On 27 February 2017 at 01:56, Bob Tennent <rdt at cs.queensu.ca> wrote:
>  >|It's hard to believe that you need a 2.09 format to be honest.
>  >|It would be simpler just to add any macros that need adding to a
>  >|`latex209.cfg`
>  >|and use latex as normal. If the file really needed a 1980's tex
>  >|distribution
>  >|then you'd need to pull out an archived tex tree from that date, but if
>  >|it runs
>  >|with a current texlive but just using a 2.09 format it's almost certainly
>  >|easier
>  >|to use standard latex and if there are any macros where the 2.09
>  >|emulation isn't good
>  >|enough, to over-ride them in latex209.cfg.
>
> It's a 650-page book with rather complex use of fonts. It's
> far easier to use latex209 than to try to do all that.

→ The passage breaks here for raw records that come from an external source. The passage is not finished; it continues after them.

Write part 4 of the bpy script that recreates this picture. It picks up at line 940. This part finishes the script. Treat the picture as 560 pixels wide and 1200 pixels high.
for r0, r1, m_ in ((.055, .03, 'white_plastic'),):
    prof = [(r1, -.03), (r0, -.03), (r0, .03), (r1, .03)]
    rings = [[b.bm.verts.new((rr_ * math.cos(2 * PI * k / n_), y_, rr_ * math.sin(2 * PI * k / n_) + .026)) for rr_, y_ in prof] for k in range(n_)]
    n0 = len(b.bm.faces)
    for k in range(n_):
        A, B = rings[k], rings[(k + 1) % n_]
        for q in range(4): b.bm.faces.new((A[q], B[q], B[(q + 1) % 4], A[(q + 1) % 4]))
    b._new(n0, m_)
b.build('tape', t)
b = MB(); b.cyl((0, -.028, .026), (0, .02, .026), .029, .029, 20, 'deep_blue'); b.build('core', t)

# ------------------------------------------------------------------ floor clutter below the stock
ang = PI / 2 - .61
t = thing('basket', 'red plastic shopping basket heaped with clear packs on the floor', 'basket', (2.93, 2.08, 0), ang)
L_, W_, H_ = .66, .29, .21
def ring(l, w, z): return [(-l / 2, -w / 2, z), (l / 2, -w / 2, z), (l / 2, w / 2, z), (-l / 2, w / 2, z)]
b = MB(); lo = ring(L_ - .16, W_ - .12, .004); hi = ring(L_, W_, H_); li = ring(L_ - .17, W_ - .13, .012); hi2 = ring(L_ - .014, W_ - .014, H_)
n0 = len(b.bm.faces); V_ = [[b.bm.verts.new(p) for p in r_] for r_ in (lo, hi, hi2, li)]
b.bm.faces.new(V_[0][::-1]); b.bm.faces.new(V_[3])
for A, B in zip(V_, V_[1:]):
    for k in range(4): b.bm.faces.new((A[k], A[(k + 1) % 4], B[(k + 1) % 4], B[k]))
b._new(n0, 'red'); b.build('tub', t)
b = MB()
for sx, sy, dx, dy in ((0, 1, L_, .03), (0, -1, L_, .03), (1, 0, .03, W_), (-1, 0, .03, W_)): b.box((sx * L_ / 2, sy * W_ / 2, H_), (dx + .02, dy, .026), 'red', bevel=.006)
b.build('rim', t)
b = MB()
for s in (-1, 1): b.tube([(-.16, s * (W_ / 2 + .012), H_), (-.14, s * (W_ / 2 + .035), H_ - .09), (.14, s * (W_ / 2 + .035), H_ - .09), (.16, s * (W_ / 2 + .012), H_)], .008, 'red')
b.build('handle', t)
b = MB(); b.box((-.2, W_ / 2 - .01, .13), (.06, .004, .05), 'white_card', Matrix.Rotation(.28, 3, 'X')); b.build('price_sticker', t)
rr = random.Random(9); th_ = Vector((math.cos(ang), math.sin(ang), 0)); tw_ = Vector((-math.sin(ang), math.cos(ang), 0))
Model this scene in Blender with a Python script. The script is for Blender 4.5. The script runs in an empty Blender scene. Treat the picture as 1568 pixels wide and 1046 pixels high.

OK, you should do whatever works for your document, but for the benefit of
others who might be reading this thread I want to stress that there
are at least three
possible meanings of "using latex2.09" and different pros and cons in each case

For a document such as

\documentstyle{article}
\begin{document}
hello
\end{document}

1)
Just use the document as is with latex.
This is "latex2.09 compatibility mode" If it works it can not take
more than a minute
to convert to latex syntax as compatibility mode really is just a shim
that defines
the old \documentstyle command to do \documentclass and \usepackage as
necessary.

2)
 Use the document with a latex209 format made with a latex.tex from an
old release.
in a current tex input tree.
This is _really_ not recommended, it means that you will be using a
2017 article.sty
with a 1992 latex format and be using completely untested and
unsupported code paths.
If it works it works but if for example the format defines a new
command or uses etex
features, and a future article class makes use of that change, a
document using this setup
will stop working. Even if it does not give an error the code paths
are untested and any output
is essentially accidental.

3)
Use a 2.09 format on a dedicated tex input tree with 1990's vintage
versions of all input files.
This is ultimately the best way to ensure compatibility (some people
even archive the binaries
although as time moves on finding a machine to run a 1993 sunos tex
binary gets harder).
In practice this is only recommended for journals or archives that
have thousands of documents
and really the cost of upgrading the system and checking old documents is high.